— PROBLEM —
Locate all lines in the data below that hold "dark" and show them.

— SUPPLIED DATA —
+===+
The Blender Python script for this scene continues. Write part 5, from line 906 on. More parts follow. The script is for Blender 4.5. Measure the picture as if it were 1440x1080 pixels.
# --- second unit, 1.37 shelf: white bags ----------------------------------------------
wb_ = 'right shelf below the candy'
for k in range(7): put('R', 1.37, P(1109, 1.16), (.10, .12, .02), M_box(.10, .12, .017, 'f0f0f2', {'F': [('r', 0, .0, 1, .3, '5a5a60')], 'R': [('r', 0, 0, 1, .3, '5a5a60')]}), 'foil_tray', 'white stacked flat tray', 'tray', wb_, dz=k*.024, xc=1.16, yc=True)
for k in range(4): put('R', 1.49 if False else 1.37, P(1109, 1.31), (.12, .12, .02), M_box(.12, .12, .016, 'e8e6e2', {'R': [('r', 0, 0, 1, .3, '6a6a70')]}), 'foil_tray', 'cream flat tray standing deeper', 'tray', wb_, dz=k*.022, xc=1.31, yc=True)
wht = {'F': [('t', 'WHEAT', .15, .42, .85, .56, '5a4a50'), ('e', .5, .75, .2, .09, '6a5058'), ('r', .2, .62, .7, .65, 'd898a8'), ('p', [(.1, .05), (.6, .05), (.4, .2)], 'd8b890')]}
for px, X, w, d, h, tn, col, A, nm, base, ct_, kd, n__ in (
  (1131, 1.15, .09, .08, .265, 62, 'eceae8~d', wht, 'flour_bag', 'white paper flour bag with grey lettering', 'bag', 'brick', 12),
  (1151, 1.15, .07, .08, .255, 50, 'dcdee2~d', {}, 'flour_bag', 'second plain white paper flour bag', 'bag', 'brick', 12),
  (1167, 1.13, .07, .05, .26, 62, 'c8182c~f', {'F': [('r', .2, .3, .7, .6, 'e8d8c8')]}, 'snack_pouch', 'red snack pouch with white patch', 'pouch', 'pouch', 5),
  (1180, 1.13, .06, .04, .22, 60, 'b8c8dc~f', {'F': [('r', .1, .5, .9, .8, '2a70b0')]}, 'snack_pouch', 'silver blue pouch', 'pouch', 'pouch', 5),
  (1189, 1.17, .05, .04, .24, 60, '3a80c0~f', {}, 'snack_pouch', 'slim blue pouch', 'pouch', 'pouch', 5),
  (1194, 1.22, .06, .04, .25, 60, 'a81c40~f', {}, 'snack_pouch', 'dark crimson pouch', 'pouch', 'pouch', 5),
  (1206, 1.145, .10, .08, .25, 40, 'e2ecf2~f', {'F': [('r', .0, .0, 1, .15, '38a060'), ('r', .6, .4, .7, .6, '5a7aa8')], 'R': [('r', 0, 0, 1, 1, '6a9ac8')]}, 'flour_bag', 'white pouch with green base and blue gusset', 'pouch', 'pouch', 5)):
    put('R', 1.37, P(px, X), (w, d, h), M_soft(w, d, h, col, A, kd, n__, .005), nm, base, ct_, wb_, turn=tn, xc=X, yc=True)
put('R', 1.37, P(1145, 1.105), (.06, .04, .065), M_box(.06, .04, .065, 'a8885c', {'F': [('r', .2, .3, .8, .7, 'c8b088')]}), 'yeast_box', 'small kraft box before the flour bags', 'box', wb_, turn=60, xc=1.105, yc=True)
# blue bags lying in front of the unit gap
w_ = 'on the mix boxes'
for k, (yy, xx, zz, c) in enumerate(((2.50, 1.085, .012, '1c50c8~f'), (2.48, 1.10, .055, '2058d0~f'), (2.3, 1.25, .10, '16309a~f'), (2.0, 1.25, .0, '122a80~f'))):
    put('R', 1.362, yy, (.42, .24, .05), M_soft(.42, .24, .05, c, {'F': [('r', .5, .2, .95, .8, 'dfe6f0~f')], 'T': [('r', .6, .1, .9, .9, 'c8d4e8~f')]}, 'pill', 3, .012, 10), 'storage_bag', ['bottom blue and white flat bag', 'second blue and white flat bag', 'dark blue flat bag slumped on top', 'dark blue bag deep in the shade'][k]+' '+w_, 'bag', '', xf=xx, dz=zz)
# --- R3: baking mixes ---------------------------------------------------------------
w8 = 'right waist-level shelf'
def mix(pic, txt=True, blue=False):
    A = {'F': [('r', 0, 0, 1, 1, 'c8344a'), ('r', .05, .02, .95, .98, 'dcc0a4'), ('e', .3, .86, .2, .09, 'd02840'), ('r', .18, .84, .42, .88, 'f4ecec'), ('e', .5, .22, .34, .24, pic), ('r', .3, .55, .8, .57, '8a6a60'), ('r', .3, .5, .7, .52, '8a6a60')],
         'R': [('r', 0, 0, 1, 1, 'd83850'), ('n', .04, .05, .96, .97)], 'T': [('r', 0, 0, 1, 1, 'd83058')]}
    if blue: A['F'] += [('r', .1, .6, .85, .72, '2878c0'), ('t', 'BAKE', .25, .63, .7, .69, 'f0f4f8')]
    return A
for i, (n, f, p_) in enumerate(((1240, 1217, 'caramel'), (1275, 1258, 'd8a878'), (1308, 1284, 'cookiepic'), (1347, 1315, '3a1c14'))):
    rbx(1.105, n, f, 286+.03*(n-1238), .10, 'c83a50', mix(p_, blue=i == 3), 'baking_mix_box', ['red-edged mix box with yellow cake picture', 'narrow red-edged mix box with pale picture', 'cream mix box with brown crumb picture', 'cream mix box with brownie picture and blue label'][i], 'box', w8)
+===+
— SOLUTION TO THIS PROBLEM —
  (1194, 1.22, .06, .04, .25, 60, 'a81c40~f', {}, 'snack_pouch', 'dark crimson pouch', 'pouch', 'pouch', 5),
    put('R', 1.362, yy, (.42, .24, .05), M_soft(.42, .24, .05, c, {'F': [('r', .5, .2, .95, .8, 'dfe6f0~f')], 'T': [('r', .6, .1, .9, .9, 'c8d4e8~f')]}, 'pill', 3, .012, 10), 'storage_bag', ['bottom blue and white flat bag', 'second blue and white flat bag', 'dark blue flat bag slumped on top', 'dark blue bag deep in the shade'][k]+' '+w_, 'bag', '', xf=xx, dz=zz)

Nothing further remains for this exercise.